▼

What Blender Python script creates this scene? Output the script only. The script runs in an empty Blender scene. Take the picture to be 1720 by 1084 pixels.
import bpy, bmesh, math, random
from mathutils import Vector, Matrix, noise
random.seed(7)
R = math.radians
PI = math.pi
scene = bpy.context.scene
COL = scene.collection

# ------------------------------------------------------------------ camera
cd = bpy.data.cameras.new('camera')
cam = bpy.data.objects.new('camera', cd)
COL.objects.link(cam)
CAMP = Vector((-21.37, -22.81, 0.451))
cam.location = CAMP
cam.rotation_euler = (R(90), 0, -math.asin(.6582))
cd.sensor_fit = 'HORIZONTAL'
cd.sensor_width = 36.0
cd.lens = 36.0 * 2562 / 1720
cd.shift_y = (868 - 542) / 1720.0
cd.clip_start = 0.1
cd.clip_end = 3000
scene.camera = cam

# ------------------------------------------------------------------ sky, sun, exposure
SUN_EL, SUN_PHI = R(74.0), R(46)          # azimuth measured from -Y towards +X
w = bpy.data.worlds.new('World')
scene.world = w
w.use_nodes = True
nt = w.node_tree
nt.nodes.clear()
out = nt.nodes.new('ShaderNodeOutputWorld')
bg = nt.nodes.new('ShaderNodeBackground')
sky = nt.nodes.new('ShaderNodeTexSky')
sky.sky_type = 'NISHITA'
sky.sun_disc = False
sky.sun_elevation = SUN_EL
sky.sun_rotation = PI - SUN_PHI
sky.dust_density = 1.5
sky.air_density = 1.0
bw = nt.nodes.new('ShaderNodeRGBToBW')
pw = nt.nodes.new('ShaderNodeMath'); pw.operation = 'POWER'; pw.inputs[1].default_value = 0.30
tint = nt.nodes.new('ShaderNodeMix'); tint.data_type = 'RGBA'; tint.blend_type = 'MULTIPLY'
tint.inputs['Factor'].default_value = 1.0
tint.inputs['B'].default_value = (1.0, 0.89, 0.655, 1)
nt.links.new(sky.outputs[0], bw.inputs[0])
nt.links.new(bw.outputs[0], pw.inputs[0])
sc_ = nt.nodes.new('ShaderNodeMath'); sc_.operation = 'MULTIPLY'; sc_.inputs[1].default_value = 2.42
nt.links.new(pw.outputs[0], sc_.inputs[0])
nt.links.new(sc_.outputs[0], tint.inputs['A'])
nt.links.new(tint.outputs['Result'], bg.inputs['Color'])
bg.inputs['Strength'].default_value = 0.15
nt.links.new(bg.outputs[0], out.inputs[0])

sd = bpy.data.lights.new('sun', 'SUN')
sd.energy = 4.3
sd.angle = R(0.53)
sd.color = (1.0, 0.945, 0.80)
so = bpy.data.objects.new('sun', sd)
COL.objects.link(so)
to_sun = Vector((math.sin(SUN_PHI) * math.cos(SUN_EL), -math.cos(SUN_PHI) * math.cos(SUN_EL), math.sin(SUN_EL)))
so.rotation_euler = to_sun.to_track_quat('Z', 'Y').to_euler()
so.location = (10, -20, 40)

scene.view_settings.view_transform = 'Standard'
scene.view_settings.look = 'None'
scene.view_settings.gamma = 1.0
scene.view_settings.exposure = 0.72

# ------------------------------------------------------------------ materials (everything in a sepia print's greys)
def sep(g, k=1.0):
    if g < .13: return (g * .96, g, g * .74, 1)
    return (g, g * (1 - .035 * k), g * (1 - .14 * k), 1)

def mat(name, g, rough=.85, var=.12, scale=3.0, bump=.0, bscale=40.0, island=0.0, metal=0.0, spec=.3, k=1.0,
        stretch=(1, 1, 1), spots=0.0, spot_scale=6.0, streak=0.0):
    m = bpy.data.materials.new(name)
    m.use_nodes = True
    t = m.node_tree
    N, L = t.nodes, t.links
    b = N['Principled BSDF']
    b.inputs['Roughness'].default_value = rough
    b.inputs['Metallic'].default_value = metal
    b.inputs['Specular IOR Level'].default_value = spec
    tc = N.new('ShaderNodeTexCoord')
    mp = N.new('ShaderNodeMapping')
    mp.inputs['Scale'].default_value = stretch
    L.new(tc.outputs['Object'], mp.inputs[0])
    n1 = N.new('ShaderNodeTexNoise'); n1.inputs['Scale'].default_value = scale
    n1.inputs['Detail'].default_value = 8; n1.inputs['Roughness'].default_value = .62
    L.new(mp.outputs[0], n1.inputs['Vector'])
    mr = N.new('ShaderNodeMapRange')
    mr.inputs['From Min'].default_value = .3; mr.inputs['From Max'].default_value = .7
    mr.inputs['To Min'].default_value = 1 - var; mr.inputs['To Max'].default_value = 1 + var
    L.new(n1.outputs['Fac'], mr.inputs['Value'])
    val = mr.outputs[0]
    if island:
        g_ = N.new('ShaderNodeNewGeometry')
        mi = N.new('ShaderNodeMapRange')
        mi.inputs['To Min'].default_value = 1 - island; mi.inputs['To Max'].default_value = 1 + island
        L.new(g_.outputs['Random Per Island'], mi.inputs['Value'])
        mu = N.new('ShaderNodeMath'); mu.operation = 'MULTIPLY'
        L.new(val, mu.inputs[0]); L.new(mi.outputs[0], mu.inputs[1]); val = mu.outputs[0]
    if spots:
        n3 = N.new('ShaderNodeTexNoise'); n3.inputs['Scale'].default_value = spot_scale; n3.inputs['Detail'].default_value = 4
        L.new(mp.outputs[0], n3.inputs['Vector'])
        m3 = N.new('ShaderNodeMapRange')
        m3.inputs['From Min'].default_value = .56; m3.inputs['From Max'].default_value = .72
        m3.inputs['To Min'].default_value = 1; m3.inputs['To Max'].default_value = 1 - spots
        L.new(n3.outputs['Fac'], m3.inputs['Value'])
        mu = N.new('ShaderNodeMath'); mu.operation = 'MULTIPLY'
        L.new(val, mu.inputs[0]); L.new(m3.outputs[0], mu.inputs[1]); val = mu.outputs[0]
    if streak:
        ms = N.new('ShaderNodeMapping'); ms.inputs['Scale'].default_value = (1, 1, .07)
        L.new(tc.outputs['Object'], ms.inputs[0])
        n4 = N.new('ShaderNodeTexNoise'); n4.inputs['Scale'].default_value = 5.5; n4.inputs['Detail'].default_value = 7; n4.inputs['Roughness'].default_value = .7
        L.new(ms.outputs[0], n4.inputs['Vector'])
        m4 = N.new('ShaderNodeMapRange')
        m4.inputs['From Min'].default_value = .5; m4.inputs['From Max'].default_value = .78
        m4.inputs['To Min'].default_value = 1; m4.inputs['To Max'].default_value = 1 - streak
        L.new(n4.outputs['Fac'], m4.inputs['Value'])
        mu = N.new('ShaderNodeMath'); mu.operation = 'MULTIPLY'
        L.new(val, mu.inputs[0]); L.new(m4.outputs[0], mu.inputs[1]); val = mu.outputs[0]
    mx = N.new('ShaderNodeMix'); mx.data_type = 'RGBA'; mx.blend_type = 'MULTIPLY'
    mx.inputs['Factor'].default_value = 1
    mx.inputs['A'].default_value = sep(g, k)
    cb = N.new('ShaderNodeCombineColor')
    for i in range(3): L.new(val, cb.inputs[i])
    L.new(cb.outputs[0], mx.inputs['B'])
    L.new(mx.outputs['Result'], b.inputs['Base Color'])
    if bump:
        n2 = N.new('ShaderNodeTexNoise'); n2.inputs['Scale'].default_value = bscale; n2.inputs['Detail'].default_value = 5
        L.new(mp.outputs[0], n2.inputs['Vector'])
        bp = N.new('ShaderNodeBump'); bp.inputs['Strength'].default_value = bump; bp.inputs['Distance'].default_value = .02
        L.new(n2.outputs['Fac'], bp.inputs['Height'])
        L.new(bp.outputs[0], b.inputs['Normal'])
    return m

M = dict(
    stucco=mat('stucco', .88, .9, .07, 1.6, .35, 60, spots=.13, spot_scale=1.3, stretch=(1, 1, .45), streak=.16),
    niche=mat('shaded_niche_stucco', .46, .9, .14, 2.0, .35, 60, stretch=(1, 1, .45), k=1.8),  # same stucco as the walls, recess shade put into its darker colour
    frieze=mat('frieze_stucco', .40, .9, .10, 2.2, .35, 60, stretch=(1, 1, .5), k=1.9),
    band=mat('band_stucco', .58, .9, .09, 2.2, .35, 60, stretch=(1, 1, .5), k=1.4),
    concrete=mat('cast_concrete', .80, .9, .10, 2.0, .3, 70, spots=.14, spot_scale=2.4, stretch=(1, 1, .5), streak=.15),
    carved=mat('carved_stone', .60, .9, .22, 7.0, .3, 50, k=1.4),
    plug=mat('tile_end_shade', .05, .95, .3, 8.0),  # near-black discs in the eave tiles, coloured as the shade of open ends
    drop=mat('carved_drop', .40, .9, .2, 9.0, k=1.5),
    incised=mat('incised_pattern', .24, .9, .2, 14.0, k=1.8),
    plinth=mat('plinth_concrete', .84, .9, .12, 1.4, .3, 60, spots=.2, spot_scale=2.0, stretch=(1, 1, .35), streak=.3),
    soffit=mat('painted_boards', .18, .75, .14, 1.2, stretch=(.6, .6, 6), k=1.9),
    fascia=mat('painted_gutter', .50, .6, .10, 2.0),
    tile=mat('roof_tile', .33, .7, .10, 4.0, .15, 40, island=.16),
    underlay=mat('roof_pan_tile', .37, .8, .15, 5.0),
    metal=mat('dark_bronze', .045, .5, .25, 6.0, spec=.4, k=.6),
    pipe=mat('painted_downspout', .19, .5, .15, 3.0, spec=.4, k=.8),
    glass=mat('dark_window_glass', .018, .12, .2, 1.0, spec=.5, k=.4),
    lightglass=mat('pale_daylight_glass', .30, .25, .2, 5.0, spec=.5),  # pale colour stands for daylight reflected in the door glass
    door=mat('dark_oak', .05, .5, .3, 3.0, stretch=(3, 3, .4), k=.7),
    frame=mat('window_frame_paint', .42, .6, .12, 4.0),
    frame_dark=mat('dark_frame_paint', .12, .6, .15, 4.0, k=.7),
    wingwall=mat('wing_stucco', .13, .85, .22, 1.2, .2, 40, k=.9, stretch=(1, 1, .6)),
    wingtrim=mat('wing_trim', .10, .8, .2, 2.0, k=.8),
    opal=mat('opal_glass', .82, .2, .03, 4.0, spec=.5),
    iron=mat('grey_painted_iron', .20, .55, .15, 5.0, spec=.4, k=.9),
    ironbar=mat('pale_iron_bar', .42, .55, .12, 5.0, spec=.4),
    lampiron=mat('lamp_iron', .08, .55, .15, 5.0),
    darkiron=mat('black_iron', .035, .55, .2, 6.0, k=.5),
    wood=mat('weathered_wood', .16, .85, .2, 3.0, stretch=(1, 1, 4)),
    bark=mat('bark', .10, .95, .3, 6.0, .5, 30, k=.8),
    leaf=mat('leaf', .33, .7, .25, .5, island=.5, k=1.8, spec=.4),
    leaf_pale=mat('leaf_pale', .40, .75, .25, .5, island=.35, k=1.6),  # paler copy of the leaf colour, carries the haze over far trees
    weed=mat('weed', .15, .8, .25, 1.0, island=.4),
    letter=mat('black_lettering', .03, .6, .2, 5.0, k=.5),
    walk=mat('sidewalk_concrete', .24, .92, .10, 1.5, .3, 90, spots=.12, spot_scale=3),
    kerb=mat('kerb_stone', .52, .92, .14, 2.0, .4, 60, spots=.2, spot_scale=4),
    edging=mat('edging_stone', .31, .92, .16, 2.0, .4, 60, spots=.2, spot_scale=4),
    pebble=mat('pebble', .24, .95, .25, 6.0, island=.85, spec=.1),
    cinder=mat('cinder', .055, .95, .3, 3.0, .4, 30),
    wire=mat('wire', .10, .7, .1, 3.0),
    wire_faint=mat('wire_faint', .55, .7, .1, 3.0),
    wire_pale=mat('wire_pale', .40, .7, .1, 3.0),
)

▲

What you are asked to do
Quote verbatim the opening lines of the listing above, ending with the line where "COL = scene.collection" appears; include both endpoints and nothing more.

Reply
What Blender Python script creates this scene? Output the script only. The script runs in an empty Blender scene. Take the picture to be 1720 by 1084 pixels.
import bpy, bmesh, math, random
from mathutils import Vector, Matrix, noise
random.seed(7)
R = math.radians
PI = math.pi
scene = bpy.context.scene
COL = scene.collection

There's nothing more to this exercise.